Analog zu den Angriffen auf Personen werden auch rechtliche Errungenschaften als Strategie abgewertet, etwa indem LGBTQI*-Rechte in Israel als „Pinkwashing“ bezeichnet werden. In diesem Zusammenhang ist es interessant, dass Patsy Religionsfeindlichkeit vorgeworfen wird, als wäre es nicht schon seit langem grundlegender Teil kritischen Denkens, auch Religion einer Kritik zu unterziehen. Dabei geht es vor allem darum, dass Gewalt gegen LGBTQI* von manchen queeren Aktivist*innen weniger beachtet bzw. relativiert wird, wenn sie in einem muslimischen Land passiert. Hierfür finden sich in „Beißreflexe“ eine Menge Beispiele.

Problematisch sind in dem Band die Pathologisierungen, die den autoritären, queeren Aktivismus psychologisch zu erklären suchen. Hier macht man es sich zu einfach, denn letztlich sind die „Beißreflexe“, wie auch Patsy erklärt, keine einfachen Reflexe, sondern ein bewusstes politisches Programm. Reduziert man dieses Programm auf eine psychologische Störung, entfällt die Reflexion über die Inhalte der Ideologie. Das Tragische ist, dass den meisten der aufgeworfenen Konzepte wichtige Gedanken zu Grunde liegen: Wie sollte man mit dem Fortbestehen kolonialer Strukturen umgehen? Wie kann man die Sichtbarkeit unterdrückter Gruppen erhöhen? Wo verstecken sich ausbeuterische Verhältnisse unter dem Deckmantel der Aufklärung? Alle diese Fragen sind nach wie vor drängend.
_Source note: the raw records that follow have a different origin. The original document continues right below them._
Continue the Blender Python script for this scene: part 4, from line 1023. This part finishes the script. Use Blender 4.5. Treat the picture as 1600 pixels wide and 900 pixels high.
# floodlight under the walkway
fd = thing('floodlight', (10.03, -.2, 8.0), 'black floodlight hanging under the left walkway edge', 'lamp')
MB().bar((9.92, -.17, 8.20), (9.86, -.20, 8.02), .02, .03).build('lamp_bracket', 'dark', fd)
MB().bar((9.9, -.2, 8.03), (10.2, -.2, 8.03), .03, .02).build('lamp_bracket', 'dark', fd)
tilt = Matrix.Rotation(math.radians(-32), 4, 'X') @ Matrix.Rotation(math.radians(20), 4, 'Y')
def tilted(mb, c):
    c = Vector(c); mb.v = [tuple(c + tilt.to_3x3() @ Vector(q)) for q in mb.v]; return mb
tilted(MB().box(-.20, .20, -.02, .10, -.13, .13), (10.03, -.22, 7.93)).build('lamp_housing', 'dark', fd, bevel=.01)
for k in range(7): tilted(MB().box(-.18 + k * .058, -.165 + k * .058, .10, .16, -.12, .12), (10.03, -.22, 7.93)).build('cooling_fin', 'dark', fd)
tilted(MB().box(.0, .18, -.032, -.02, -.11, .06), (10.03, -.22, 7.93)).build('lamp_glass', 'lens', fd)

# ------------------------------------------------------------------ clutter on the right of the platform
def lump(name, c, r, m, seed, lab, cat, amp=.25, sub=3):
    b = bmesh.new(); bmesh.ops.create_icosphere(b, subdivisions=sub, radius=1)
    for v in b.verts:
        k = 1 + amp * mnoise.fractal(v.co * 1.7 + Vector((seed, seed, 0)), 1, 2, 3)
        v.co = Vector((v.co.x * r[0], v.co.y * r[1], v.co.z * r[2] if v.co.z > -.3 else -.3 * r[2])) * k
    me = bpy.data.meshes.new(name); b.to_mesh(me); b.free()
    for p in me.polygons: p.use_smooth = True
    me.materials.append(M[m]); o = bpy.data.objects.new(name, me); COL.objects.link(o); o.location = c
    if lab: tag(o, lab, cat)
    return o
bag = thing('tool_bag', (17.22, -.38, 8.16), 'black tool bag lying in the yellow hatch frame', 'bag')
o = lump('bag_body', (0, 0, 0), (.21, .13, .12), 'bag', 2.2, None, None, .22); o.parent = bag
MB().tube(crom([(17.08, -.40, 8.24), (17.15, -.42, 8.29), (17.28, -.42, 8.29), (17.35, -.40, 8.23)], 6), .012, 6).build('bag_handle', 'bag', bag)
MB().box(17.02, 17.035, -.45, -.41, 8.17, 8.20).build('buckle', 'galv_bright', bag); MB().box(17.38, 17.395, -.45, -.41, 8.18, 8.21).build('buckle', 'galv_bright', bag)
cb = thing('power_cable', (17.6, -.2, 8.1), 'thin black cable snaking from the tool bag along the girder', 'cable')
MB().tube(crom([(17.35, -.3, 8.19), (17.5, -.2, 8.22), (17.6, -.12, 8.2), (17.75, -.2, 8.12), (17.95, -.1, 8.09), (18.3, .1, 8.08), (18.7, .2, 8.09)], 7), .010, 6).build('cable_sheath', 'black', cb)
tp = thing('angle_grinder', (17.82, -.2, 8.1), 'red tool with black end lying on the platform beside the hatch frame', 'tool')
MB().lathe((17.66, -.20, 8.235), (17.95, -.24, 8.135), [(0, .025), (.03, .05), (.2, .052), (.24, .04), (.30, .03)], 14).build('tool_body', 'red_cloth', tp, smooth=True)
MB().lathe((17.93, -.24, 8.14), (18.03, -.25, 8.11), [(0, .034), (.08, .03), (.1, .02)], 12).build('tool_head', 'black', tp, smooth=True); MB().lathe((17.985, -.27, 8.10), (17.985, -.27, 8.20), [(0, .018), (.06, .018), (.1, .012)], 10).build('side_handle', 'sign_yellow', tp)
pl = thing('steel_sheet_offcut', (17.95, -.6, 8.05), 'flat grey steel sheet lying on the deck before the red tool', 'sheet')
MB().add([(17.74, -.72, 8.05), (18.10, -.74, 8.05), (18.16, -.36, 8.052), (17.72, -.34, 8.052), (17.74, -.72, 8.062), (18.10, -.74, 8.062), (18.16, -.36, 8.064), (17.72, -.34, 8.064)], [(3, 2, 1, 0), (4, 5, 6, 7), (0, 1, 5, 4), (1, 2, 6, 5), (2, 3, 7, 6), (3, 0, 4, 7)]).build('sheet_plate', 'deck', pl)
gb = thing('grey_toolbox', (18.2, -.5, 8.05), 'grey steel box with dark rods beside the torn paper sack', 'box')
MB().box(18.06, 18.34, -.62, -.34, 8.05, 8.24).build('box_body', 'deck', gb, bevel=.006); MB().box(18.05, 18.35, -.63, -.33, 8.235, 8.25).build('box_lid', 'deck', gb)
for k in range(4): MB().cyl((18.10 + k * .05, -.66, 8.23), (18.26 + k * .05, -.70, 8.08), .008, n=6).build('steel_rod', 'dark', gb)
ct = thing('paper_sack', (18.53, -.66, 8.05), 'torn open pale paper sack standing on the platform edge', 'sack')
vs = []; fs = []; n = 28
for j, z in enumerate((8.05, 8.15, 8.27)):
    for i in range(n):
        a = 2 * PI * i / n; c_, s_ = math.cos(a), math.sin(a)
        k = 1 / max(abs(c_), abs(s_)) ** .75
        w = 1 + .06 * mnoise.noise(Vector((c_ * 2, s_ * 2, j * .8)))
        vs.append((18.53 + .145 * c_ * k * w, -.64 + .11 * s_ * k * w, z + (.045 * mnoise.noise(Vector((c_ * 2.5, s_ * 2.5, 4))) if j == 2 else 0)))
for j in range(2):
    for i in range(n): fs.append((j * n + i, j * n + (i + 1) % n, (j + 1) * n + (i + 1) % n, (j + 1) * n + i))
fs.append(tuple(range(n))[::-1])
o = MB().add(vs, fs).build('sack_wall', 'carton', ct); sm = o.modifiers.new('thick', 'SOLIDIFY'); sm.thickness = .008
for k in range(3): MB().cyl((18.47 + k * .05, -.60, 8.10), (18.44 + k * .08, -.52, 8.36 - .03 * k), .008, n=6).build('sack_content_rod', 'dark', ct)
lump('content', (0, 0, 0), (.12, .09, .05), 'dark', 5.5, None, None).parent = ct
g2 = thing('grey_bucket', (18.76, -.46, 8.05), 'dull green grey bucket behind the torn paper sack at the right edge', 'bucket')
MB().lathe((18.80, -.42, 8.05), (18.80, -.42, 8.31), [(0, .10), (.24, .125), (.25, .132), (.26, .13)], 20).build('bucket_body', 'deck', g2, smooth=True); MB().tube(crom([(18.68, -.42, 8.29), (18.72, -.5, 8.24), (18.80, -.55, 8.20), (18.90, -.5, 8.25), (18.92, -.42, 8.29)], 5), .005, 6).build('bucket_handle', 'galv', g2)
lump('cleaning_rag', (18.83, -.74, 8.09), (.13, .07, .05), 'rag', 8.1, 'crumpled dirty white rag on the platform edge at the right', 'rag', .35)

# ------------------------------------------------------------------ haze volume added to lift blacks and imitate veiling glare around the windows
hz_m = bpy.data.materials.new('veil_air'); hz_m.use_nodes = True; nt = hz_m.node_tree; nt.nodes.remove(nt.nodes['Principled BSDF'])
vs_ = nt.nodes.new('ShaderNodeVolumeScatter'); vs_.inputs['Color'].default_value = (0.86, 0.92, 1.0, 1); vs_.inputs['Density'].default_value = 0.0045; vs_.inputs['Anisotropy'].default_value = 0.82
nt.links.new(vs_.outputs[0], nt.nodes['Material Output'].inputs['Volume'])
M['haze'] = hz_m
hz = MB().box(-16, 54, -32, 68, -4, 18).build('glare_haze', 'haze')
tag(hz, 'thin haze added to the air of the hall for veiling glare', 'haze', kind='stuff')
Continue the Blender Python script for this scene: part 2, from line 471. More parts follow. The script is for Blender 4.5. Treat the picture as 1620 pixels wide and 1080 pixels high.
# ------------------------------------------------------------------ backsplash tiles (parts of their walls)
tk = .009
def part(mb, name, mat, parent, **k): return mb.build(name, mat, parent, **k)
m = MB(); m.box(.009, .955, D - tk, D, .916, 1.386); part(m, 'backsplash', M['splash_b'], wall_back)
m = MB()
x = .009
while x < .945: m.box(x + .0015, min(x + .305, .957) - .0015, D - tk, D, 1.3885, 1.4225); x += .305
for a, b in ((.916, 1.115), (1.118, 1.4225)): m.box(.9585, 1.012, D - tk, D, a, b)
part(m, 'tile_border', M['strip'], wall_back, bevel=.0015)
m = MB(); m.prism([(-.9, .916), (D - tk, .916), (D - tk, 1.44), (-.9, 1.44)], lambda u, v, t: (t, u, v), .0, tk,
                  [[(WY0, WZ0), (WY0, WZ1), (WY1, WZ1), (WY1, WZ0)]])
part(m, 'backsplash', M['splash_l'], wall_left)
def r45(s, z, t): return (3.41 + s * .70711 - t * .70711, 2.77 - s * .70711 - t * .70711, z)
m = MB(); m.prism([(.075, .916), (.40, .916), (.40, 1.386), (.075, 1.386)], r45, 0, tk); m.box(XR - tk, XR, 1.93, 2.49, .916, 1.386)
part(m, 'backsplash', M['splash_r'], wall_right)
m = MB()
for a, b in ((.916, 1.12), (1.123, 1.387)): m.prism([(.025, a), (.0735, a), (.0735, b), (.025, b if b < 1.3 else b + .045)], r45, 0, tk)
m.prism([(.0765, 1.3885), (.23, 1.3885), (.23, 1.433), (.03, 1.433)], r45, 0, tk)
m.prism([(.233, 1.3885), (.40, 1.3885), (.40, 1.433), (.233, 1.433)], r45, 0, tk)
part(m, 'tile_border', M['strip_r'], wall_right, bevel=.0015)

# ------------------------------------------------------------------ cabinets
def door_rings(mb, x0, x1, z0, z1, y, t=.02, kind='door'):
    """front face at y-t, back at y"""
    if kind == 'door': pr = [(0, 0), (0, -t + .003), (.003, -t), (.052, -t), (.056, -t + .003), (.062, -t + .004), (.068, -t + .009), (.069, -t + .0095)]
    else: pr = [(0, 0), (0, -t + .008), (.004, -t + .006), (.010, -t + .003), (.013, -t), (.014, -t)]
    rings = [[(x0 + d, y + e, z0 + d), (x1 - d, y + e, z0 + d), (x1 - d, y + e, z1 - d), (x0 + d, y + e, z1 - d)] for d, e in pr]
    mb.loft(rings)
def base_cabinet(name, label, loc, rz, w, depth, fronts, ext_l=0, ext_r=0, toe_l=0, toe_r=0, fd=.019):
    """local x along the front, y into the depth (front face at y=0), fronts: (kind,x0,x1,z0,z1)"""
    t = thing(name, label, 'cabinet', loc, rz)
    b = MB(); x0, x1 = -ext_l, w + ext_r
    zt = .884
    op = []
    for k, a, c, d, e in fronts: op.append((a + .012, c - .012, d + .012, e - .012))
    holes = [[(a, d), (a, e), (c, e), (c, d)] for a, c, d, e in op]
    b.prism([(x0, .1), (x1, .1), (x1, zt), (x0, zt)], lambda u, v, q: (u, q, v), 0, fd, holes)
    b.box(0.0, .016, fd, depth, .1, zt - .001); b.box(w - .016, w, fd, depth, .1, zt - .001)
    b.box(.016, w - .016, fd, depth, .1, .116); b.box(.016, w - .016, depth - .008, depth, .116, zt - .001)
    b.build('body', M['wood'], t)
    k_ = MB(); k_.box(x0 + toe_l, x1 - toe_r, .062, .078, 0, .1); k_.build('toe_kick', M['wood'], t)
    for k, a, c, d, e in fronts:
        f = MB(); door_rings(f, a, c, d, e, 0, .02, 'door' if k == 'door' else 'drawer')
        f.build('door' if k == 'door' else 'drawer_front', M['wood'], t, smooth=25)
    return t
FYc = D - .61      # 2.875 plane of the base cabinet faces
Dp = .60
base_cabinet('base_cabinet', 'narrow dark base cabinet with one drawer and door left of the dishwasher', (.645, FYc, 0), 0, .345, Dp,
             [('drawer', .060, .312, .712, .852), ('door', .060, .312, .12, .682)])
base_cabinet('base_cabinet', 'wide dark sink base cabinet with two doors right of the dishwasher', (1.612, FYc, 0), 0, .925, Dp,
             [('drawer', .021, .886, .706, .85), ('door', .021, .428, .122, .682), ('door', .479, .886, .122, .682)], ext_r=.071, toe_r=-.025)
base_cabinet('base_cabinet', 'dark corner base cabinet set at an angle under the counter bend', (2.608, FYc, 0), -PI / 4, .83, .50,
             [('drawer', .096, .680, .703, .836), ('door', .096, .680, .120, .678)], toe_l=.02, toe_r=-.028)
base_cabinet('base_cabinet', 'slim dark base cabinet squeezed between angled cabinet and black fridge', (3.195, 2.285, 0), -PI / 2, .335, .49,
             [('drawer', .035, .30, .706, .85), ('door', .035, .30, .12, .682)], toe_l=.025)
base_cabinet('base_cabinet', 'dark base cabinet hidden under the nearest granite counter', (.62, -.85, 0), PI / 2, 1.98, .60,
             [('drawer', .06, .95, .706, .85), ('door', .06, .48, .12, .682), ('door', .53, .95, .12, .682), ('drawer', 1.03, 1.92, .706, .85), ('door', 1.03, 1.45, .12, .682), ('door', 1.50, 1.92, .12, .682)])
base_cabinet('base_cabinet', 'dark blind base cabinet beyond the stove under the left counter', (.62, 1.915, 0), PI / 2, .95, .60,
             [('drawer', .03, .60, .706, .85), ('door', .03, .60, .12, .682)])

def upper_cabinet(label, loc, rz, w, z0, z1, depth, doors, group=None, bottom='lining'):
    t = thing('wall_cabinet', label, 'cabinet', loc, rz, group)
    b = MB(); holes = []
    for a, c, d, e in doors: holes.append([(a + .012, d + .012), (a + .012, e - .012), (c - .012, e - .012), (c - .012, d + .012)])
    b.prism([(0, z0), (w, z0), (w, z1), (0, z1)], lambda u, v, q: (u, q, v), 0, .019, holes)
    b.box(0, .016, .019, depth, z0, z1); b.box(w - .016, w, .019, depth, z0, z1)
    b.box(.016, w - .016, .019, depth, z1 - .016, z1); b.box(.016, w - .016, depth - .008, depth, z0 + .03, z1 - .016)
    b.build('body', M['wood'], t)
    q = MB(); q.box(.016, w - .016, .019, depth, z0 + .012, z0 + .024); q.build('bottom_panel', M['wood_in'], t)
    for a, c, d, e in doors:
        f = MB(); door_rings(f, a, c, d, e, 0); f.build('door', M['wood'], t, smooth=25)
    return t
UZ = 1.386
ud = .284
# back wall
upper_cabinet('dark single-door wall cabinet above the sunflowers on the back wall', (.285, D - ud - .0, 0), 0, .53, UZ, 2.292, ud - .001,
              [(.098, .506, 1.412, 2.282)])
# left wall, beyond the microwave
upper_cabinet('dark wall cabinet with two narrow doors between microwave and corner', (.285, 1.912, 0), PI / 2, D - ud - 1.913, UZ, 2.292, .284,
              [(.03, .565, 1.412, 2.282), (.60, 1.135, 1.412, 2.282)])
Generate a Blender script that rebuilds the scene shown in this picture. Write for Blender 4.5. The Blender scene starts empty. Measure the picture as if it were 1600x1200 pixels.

Es ist keine bahnbrechende Erkenntnis, dass im Namen von Aufklärung noch die übelsten Verbrechen gerechtfertigt wurden. Adorno und Horkheimer reflektierten dies mit der „Dialektik der Aufklärung“ ausführlich. Doch eine Emanzipation der Menschen kann nur durch Aufklärung erfolgen, die man sicherlich immer wieder konkret und kritisch an ihren eigenen Idealen messen muss. Dafür ist es wichtig, die Verletzungen, Erlebnisse und Erfahrungen seines Gegenübers zu kennen, nachzuempfinden und zu reflektieren. Dies geht nur durch Empathie und Solidarität. Es ist schwierig, die Diskriminierungen und Verletzungen nachzuempfinden, die ein anderer Mensch erlebt hat. Aber nicht gänzlich unmöglich. Dafür bedarf es eines respektvollen Umgangs und Empathie. Sektenartiges Auftreten, schwarz-weiße Feindbilder sowie ein fehlender Wille, Widersprüche auszuhalten, führen jedoch zum Gegenteil. Es ist fraglich, inwieweit dieses Buch die bestehenden Gräben schließen wird. Zweifelsohne hat es aber eine überfällige Debatte angestoßen.